■ Aim of the task:
Exclude the pictures and return every line exactly as written.

■ Dataset content:
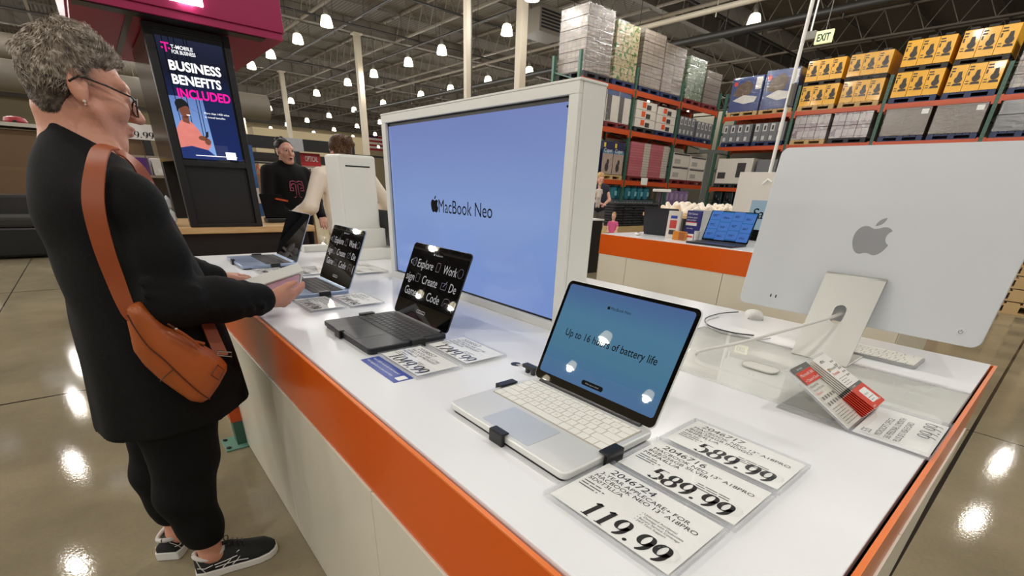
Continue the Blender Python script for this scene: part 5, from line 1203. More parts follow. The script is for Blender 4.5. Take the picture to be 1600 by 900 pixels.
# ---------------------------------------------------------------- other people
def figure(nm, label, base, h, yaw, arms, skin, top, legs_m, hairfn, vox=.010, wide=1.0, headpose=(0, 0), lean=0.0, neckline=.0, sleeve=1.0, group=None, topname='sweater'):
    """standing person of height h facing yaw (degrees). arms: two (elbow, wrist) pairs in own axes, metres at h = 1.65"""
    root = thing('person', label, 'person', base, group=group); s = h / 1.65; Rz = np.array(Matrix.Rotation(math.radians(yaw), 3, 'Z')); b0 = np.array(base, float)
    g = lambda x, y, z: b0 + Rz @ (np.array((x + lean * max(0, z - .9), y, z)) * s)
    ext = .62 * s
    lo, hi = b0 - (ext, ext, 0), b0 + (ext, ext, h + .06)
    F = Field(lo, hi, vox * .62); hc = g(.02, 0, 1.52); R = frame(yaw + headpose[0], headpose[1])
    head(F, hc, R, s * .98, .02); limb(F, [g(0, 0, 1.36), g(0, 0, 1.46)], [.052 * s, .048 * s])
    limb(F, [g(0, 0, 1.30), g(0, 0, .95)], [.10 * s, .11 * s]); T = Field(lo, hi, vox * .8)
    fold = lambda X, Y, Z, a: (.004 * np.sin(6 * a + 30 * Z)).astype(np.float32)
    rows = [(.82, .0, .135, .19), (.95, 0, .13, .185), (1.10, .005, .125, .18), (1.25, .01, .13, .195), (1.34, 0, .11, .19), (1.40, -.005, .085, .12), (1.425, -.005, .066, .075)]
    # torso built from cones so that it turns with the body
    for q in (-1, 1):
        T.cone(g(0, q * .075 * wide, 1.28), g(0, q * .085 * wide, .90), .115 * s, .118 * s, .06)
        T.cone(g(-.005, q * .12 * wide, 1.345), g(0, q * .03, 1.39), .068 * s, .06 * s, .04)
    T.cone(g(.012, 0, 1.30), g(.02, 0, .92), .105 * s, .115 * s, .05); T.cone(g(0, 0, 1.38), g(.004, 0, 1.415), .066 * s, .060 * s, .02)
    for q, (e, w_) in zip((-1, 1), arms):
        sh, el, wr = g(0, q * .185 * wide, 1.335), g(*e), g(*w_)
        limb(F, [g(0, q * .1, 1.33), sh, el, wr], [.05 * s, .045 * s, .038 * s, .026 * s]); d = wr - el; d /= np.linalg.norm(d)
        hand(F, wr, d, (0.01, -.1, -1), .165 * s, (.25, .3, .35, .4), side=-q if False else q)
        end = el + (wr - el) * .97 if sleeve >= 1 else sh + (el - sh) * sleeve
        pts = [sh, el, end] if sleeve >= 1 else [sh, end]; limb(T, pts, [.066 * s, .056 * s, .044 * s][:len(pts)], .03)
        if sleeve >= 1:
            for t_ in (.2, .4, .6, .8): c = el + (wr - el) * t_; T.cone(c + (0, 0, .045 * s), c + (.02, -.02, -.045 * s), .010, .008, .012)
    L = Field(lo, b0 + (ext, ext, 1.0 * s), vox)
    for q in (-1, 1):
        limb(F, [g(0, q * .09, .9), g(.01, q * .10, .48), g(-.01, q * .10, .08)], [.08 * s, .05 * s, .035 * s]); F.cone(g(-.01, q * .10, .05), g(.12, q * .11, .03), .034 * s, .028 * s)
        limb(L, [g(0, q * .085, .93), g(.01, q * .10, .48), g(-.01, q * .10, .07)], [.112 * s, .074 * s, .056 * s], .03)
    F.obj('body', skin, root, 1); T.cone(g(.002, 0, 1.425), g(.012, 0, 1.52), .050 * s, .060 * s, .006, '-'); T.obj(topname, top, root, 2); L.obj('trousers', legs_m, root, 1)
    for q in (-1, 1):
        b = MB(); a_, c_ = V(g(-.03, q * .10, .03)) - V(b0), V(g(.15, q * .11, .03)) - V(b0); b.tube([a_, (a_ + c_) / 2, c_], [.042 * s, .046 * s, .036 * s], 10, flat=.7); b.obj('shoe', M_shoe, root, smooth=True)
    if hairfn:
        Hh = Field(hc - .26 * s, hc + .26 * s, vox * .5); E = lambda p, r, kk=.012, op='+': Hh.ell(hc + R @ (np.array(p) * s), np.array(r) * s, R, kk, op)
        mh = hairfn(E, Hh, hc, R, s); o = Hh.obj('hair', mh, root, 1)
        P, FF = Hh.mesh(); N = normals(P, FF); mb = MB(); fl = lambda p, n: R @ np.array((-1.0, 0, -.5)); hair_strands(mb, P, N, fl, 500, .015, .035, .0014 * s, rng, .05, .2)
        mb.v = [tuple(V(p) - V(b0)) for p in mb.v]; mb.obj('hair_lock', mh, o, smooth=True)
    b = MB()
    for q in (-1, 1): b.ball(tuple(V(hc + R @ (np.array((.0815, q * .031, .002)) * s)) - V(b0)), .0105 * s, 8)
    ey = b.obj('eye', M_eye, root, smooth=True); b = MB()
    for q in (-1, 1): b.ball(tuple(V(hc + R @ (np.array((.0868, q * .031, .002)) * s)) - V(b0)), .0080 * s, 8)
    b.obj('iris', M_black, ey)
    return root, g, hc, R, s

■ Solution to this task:
Continue the Blender Python script for this scene: part 5, from line 1203. More parts follow. The script is for Blender 4.5. Take the picture to be 1600 by 900 pixels.
# ---------------------------------------------------------------- other people
def figure(nm, label, base, h, yaw, arms, skin, top, legs_m, hairfn, vox=.010, wide=1.0, headpose=(0, 0), lean=0.0, neckline=.0, sleeve=1.0, group=None, topname='sweater'):
    """standing person of height h facing yaw (degrees). arms: two (elbow, wrist) pairs in own axes, metres at h = 1.65"""
    root = thing('person', label, 'person', base, group=group); s = h / 1.65; Rz = np.array(Matrix.Rotation(math.radians(yaw), 3, 'Z')); b0 = np.array(base, float)
    g = lambda x, y, z: b0 + Rz @ (np.array((x + lean * max(0, z - .9), y, z)) * s)
    ext = .62 * s
    lo, hi = b0 - (ext, ext, 0), b0 + (ext, ext, h + .06)
    F = Field(lo, hi, vox * .62); hc = g(.02, 0, 1.52); R = frame(yaw + headpose[0], headpose[1])
    head(F, hc, R, s * .98, .02); limb(F, [g(0, 0, 1.36), g(0, 0, 1.46)], [.052 * s, .048 * s])
    limb(F, [g(0, 0, 1.30), g(0, 0, .95)], [.10 * s, .11 * s]); T = Field(lo, hi, vox * .8)
    fold = lambda X, Y, Z, a: (.004 * np.sin(6 * a + 30 * Z)).astype(np.float32)
    rows = [(.82, .0, .135, .19), (.95, 0, .13, .185), (1.10, .005, .125, .18), (1.25, .01, .13, .195), (1.34, 0, .11, .19), (1.40, -.005, .085, .12), (1.425, -.005, .066, .075)]
    # torso built from cones so that it turns with the body
    for q in (-1, 1):
        T.cone(g(0, q * .075 * wide, 1.28), g(0, q * .085 * wide, .90), .115 * s, .118 * s, .06)
        T.cone(g(-.005, q * .12 * wide, 1.345), g(0, q * .03, 1.39), .068 * s, .06 * s, .04)
    T.cone(g(.012, 0, 1.30), g(.02, 0, .92), .105 * s, .115 * s, .05); T.cone(g(0, 0, 1.38), g(.004, 0, 1.415), .066 * s, .060 * s, .02)
    for q, (e, w_) in zip((-1, 1), arms):
        sh, el, wr = g(0, q * .185 * wide, 1.335), g(*e), g(*w_)
        limb(F, [g(0, q * .1, 1.33), sh, el, wr], [.05 * s, .045 * s, .038 * s, .026 * s]); d = wr - el; d /= np.linalg.norm(d)
        hand(F, wr, d, (0.01, -.1, -1), .165 * s, (.25, .3, .35, .4), side=-q if False else q)
        end = el + (wr - el) * .97 if sleeve >= 1 else sh + (el - sh) * sleeve
        pts = [sh, el, end] if sleeve >= 1 else [sh, end]; limb(T, pts, [.066 * s, .056 * s, .044 * s][:len(pts)], .03)
        if sleeve >= 1:
            for t_ in (.2, .4, .6, .8): c = el + (wr - el) * t_; T.cone(c + (0, 0, .045 * s), c + (.02, -.02, -.045 * s), .010, .008, .012)
    L = Field(lo, b0 + (ext, ext, 1.0 * s), vox)
    for q in (-1, 1):
        limb(F, [g(0, q * .09, .9), g(.01, q * .10, .48), g(-.01, q * .10, .08)], [.08 * s, .05 * s, .035 * s]); F.cone(g(-.01, q * .10, .05), g(.12, q * .11, .03), .034 * s, .028 * s)
        limb(L, [g(0, q * .085, .93), g(.01, q * .10, .48), g(-.01, q * .10, .07)], [.112 * s, .074 * s, .056 * s], .03)
    F.obj('body', skin, root, 1); T.cone(g(.002, 0, 1.425), g(.012, 0, 1.52), .050 * s, .060 * s, .006, '-'); T.obj(topname, top, root, 2); L.obj('trousers', legs_m, root, 1)
    for q in (-1, 1):
        b = MB(); a_, c_ = V(g(-.03, q * .10, .03)) - V(b0), V(g(.15, q * .11, .03)) - V(b0); b.tube([a_, (a_ + c_) / 2, c_], [.042 * s, .046 * s, .036 * s], 10, flat=.7); b.obj('shoe', M_shoe, root, smooth=True)
    if hairfn:
        Hh = Field(hc - .26 * s, hc + .26 * s, vox * .5); E = lambda p, r, kk=.012, op='+': Hh.ell(hc + R @ (np.array(p) * s), np.array(r) * s, R, kk, op)
        mh = hairfn(E, Hh, hc, R, s); o = Hh.obj('hair', mh, root, 1)
        P, FF = Hh.mesh(); N = normals(P, FF); mb = MB(); fl = lambda p, n: R @ np.array((-1.0, 0, -.5)); hair_strands(mb, P, N, fl, 500, .015, .035, .0014 * s, rng, .05, .2)
        mb.v = [tuple(V(p) - V(b0)) for p in mb.v]; mb.obj('hair_lock', mh, o, smooth=True)
    b = MB()
    for q in (-1, 1): b.ball(tuple(V(hc + R @ (np.array((.0815, q * .031, .002)) * s)) - V(b0)), .0105 * s, 8)
    ey = b.obj('eye', M_eye, root, smooth=True); b = MB()
    for q in (-1, 1): b.ball(tuple(V(hc + R @ (np.array((.0868, q * .031, .002)) * s)) - V(b0)), .0080 * s, 8)
    b.obj('iris', M_black, ey)
    return root, g, hc, R, s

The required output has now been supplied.